The death of her beloved father was the dominating event in Bhutto’s life, shaping all her activities in the past decade. In these years, there has been little time for reflection or leisure. She has had to gallop ahead of events, always looking over her shoulder at the watchful agents of Gen. Zia ul-Haq. At times, especially in the early 1980s, she seemed disagreeable, unable to cultivate the critical art of soothing political egos. Many associates of her father, wrongly expecting Benazir Bhutto to be only a figurehead behind whom they could reach for power, departed. Yet she has grown into the single most important political leader in Pakistan, capable of infusing large crowds with the magic her father once dispensed. This progression from vengeful offspring to full-fledged leader has not been easy, but it suggests the potential for evolution into the statesman Pakistan needs.

Today, Benazir Bhutto is not only the symbol and the catalyst of a democratizing Pakistan, she is also a phenomenon in the Islamic world--the first woman leader elected by the masses. This unusual acceptance is lodged in two circumstances. The first is personality and heritage. Her courage and resourcefulness under pressure gives her a special stature. In addition, the notion of a wronged child seeking retribution resonates in the hearts of many Pakistanis.

A second factor in Bhutto’s ascent is regional culture. The first elected woman leader of a modern government was former Prime Minister Sirimavo Bandaranaike in Sri Lanka in 1960, who is seeking election as president of her country next month. Indira Gandhi became prime minister of India in 1966. The political opposition in Bangladesh is led by two women of Islamic faith--Hasina Wajed and Begum Kaleda Zia. In 1964-65, Fatima Jinnah, sister of the founder of Pakistan, ran unsuccessfully for president of the republic. These women did initially benefit from their relationship with dead political heroes, but they nonetheless sustained their careers independently. There is, it seems, something in the culture of South Asia, whether it be Hindu or Buddhist or Islamic, that supports women’s participation and advancement in public life.

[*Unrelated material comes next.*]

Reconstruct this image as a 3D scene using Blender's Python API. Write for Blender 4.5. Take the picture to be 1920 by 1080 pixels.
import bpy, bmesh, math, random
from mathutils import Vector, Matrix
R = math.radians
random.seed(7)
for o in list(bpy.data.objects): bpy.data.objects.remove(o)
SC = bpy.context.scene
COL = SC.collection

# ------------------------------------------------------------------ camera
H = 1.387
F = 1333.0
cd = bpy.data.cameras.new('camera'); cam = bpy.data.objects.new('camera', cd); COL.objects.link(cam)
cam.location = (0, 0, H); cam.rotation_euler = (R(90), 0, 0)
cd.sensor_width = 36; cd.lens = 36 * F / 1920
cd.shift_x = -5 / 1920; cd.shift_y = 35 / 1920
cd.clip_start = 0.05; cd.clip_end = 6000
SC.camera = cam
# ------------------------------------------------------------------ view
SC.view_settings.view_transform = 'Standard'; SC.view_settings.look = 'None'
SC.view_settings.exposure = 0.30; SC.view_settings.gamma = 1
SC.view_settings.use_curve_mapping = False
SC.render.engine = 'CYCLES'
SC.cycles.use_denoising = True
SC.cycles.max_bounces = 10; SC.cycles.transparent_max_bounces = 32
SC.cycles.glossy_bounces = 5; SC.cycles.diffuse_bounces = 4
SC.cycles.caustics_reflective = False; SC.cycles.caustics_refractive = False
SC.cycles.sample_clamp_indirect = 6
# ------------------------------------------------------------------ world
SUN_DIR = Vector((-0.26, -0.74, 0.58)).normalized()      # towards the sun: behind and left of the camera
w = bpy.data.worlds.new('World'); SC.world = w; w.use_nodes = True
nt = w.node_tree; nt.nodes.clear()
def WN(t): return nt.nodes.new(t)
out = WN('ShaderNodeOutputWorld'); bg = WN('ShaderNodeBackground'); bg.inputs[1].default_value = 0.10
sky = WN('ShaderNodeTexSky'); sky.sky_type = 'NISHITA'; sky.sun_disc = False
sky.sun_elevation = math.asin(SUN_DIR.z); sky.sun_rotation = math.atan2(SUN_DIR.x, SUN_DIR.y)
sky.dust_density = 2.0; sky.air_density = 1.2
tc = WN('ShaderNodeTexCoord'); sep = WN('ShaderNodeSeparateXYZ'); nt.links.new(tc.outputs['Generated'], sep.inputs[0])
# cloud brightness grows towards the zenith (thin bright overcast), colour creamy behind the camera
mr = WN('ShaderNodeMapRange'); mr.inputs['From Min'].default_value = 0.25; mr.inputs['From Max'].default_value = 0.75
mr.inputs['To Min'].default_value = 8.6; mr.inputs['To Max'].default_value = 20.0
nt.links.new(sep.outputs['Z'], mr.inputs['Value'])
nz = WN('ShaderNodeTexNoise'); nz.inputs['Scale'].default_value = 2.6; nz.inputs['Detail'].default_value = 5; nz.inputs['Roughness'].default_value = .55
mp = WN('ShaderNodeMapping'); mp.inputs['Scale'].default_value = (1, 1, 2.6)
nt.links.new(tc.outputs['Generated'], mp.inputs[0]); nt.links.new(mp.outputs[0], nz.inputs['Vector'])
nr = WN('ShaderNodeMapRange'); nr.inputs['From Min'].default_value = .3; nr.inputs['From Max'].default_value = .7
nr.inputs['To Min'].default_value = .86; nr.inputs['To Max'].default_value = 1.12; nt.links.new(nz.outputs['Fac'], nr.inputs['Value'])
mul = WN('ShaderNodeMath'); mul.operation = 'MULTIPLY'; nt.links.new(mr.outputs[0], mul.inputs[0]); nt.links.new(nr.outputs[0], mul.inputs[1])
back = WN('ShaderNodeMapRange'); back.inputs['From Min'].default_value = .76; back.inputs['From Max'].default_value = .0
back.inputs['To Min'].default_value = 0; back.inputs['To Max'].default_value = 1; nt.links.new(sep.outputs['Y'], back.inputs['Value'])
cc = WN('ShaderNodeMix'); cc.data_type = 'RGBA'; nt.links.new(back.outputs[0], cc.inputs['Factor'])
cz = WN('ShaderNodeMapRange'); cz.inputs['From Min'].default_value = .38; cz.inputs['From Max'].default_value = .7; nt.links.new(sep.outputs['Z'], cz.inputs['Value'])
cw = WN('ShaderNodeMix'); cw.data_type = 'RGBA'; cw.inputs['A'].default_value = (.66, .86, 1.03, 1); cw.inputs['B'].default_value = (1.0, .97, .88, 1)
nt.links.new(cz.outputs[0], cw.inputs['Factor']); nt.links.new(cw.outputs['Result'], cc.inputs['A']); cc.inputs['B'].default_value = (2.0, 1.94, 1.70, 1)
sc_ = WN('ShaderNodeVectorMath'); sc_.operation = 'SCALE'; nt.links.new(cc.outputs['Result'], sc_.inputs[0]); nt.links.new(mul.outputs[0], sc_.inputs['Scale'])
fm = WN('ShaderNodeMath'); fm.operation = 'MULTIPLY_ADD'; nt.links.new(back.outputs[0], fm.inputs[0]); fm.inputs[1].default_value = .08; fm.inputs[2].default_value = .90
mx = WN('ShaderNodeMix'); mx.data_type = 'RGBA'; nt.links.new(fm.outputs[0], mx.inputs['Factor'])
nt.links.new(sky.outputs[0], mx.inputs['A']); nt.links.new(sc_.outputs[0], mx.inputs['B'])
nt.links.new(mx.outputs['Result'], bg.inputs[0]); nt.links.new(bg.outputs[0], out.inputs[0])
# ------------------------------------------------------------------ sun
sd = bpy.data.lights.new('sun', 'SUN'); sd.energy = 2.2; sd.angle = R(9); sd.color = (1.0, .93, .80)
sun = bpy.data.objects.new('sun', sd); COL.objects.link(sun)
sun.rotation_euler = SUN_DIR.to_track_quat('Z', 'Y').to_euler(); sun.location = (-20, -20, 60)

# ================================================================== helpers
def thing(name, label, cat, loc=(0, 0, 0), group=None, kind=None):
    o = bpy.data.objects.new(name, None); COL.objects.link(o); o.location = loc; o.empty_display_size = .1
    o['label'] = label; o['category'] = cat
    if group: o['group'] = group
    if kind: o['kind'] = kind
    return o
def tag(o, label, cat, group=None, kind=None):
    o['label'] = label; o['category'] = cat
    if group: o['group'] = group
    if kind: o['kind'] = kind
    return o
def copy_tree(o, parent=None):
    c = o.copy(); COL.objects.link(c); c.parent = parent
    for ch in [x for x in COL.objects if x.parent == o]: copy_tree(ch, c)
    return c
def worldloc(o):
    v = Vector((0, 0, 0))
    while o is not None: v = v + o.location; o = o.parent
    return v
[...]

This heritage will surely encourage Bhutto as she faces a daunting prospect--depoliticizing the army, curbing religious zealotry, energizing the economy, managing relations with India and, above all, governing a country whose experience with democracy is less than a dozen years in its history of four decades. In doing this, she will perhaps recall the wisdom of her father who, many years ago, told me: “To rule is easy, to govern is difficult.”